_EXERCISE DETAILS_
Repeat exactly the lines of the listing below, please, starting with the first and ending with the line containing "from mathutils import Vector, noise as mnoise"; leave out the rest.

## start

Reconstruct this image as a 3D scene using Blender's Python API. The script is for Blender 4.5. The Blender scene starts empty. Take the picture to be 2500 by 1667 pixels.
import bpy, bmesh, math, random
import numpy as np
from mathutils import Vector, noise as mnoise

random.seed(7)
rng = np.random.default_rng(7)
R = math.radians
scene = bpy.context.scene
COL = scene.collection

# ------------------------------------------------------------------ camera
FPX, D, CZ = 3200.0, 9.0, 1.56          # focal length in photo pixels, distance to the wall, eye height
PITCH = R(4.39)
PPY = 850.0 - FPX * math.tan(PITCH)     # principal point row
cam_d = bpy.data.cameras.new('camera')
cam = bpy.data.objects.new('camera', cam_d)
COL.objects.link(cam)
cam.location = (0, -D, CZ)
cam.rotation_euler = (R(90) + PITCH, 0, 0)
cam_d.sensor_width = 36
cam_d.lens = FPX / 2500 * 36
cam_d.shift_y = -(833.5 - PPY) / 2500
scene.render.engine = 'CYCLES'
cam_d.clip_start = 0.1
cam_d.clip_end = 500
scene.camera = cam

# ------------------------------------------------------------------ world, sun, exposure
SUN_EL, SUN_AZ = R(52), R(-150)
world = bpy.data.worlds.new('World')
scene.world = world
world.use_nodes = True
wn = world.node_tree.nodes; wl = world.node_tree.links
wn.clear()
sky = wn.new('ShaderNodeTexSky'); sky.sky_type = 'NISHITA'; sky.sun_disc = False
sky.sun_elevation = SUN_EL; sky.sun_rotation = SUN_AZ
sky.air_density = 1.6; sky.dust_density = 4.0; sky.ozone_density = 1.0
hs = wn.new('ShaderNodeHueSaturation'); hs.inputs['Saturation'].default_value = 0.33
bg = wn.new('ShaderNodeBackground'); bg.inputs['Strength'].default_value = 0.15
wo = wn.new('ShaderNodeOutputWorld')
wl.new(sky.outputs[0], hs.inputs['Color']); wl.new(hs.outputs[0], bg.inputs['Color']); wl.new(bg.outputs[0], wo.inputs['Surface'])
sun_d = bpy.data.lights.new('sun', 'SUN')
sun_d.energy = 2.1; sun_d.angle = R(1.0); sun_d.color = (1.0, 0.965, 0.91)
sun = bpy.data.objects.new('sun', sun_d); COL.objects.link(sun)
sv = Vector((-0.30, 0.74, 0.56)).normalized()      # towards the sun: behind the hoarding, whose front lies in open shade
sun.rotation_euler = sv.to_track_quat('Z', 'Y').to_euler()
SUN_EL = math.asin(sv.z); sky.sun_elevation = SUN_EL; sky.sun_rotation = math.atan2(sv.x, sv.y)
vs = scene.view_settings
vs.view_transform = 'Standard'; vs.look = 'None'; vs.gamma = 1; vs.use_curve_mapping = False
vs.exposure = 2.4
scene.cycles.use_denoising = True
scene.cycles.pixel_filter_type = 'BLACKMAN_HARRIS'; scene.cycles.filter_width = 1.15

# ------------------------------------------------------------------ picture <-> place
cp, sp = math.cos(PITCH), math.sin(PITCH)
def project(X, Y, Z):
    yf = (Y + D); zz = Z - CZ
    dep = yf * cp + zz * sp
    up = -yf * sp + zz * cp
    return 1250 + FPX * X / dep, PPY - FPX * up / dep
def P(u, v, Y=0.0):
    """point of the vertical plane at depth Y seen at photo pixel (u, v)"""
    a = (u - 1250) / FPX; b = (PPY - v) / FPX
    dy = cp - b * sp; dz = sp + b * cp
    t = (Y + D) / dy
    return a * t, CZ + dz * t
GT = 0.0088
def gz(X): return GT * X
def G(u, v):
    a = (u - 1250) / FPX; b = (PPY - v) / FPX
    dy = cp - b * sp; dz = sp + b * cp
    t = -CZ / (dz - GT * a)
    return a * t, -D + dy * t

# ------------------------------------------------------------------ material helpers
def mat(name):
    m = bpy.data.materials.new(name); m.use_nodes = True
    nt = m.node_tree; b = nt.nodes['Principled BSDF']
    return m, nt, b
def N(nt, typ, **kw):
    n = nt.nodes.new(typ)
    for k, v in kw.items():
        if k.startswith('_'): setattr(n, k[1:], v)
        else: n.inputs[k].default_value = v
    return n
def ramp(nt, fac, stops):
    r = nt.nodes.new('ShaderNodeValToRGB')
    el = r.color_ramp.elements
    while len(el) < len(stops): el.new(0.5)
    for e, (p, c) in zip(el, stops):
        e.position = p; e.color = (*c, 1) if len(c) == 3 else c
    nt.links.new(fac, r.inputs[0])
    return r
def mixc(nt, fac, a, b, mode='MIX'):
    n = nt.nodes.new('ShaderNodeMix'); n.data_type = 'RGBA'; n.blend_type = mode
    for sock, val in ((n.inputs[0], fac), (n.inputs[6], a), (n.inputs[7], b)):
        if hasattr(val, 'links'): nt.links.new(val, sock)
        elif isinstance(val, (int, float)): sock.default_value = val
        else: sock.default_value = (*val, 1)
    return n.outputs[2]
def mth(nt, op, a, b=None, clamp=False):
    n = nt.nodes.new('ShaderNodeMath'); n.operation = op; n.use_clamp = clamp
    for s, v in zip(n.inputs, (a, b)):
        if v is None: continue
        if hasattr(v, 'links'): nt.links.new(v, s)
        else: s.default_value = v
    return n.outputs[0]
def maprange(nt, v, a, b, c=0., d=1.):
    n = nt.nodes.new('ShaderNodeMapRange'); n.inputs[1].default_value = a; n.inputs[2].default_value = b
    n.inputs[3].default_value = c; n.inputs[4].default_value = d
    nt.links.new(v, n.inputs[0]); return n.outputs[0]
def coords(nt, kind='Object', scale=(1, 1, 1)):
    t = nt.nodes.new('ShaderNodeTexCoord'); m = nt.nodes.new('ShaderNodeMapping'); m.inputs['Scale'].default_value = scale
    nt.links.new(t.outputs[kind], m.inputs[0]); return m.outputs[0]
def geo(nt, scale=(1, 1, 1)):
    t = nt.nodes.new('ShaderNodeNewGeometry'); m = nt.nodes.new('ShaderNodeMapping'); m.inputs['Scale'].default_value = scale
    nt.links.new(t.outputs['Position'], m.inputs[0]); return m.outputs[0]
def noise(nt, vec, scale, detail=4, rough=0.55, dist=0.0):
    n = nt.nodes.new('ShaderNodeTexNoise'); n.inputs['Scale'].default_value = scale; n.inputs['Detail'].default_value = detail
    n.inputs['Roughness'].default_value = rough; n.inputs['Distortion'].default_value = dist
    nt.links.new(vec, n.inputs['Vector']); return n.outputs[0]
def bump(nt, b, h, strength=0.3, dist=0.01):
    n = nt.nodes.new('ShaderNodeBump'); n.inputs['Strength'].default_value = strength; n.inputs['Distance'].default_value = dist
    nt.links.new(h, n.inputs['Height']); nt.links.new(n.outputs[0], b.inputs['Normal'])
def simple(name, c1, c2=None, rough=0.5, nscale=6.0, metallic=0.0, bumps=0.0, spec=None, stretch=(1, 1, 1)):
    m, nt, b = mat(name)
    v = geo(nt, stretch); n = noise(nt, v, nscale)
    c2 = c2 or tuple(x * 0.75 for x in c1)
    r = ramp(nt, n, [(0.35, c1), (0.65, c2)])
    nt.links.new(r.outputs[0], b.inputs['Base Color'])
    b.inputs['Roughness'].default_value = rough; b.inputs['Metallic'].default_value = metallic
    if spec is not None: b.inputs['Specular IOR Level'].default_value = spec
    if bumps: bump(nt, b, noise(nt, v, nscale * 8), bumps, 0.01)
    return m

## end

_TASK OUTPUT_
Reconstruct this image as a 3D scene using Blender's Python API. The script is for Blender 4.5. The Blender scene starts empty. Take the picture to be 2500 by 1667 pixels.
import bpy, bmesh, math, random
import numpy as np
from mathutils import Vector, noise as mnoise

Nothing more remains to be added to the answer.